Textbooks: Sacred space or marketplace?

Nine hundred dollars can buy a lot of beer--or concert tickets or music downloads or ramen noodles--but for American college students, that's roughly how much they're spending on required textbooks each year. According to the government's General Accounting Office, the cost of such books has increased at twice the rate of inflation over the last two decades, while over the same period tuition has also outpaced inflation. Students find themselves with two options--not enrolling or not buying the books. But a two-year-old St. Paul-based company says they're coming to the aid of cash-strapped collegiates: they're offering free downloadable books to students; and all young scholars have to do is offer up a little data on buying preferences and endure a few dozen ads in the books. Win-win, right?

To get free books from Freeload Press students must fill out a brief survey. The questions are fairly innocuous: "Which car would you most likely buy after graduating?," with a pulldown menu of options, from Acura to Scion. "What will be your first major purchase when you graduate?" (Options include car, home, jewelry, and electronics.) Once completed, they can choose from a dozen or so books, which are sprinkled with ads for Culver's, FedEx Kinko's, math tutoring software, and the like.) The company won't include ads for beer, tobacco or "edgy kinds of things," says Freeload Chief Operating Officer Howard Quinlan. Ads don't interfere with content, and only appear in natural breaks in the editorial material--endplates and chapter breaks--a decision that came after discussion with students and textbook authors.

So far, Freeload offers books mainly in business-related fields (accounting, economics, math), and Quinlan admits that's because marketing is already part of the vocabulary of such fields. He adds, "Perhaps, if you got into the social sciences, maybe there'd be less acceptance." (The New York Times suggests that the acceptance, which it says is low already, might be tied to a name that "conjures an image of party crashers cadging free beer, not a publishing concern striving for the highest intellectual standards.")

Quinlan admits that there's a quid pro quo: students, "the most over-sampled demographic in America," know that they're being marketed to, but, he says, many of them will support the advertisers in gratitude for making the books available. "Really, there's no punches pulled; it's exactly as you see it and the advertisers that promote this really has a lot of wind in their sales in regard to goodwill."

Freeload doesn't sell student-submitted data, Quinlan promises, and the ads are "limited and tasteful." During a recent visit to the University of Houston Business School, he says he saw a Starbuck's in the student union and corporate ads. "The whole environment today is so significantly different that advertising is a part of this demographic's world. They've been surveyed to death, but if they didn't like it, why would they go out of their way to write a five- or six-sentence pithy response thanking us?"

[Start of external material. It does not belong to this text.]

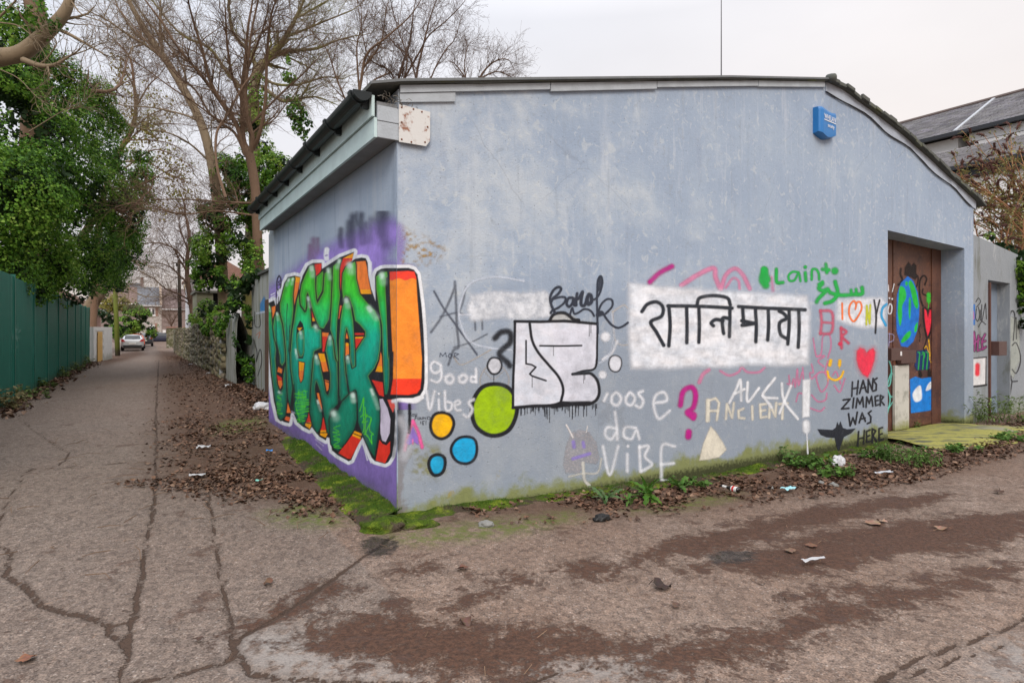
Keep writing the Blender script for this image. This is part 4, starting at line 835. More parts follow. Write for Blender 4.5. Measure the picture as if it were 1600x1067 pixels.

Quinlan knows that "there's always going to be some people who think that [advertising in textbooks] is going to be sacred territority." One such person is John Schott, a professor of cinema and media studies at Carleton College in Northfield, MN. He sees efforts like Freeload's as akin to getting branded products in high school lunch rooms and bathroom walls. Schott says he's not naive enough to call for an ad-free world, but "The real question is where do we draw lines? For me, there aren’t really clear principles about how to do it. It’s a matter of taste, a matter of aesthetics, and a desire to create a culture that has spaces free from advertising.”

Such places are few and far between, as ads appear on cellphone screens, blimps hovering over the Metrodome, foreheads (and other tattooed body parts), signs held by the homeless, answering machines (damn you, Samuel L. Jackson!), and just about every surface of our urban environments. While somewhat ambivalent about Freeload Press' endeavor, Schott worries about the precedent. “It’s the foot in the door idea. It’s not unlike advertising before the movies. It used to be there would be one Coke ad before movies--and I'd complain to management each time. But, lo and behold, now you have advertising for five or eight or in some cases 10 minutes," he says.

"Every visual experience is going to eventually be associated with some kind of brand message," Schott adds. "I think it’s important to say we value spaces that are free of that. Especially when you look at the new locative media technologies that are being developed--billboards that ring your cellphone when you walk by, for instance--unless controlled, they can get very virulent. This invasion of advertising messages in our society is in a very incipient stage and it’ll be much more invasive in five, which is a reason to have a debate now and ask ourselves where we draw the lines."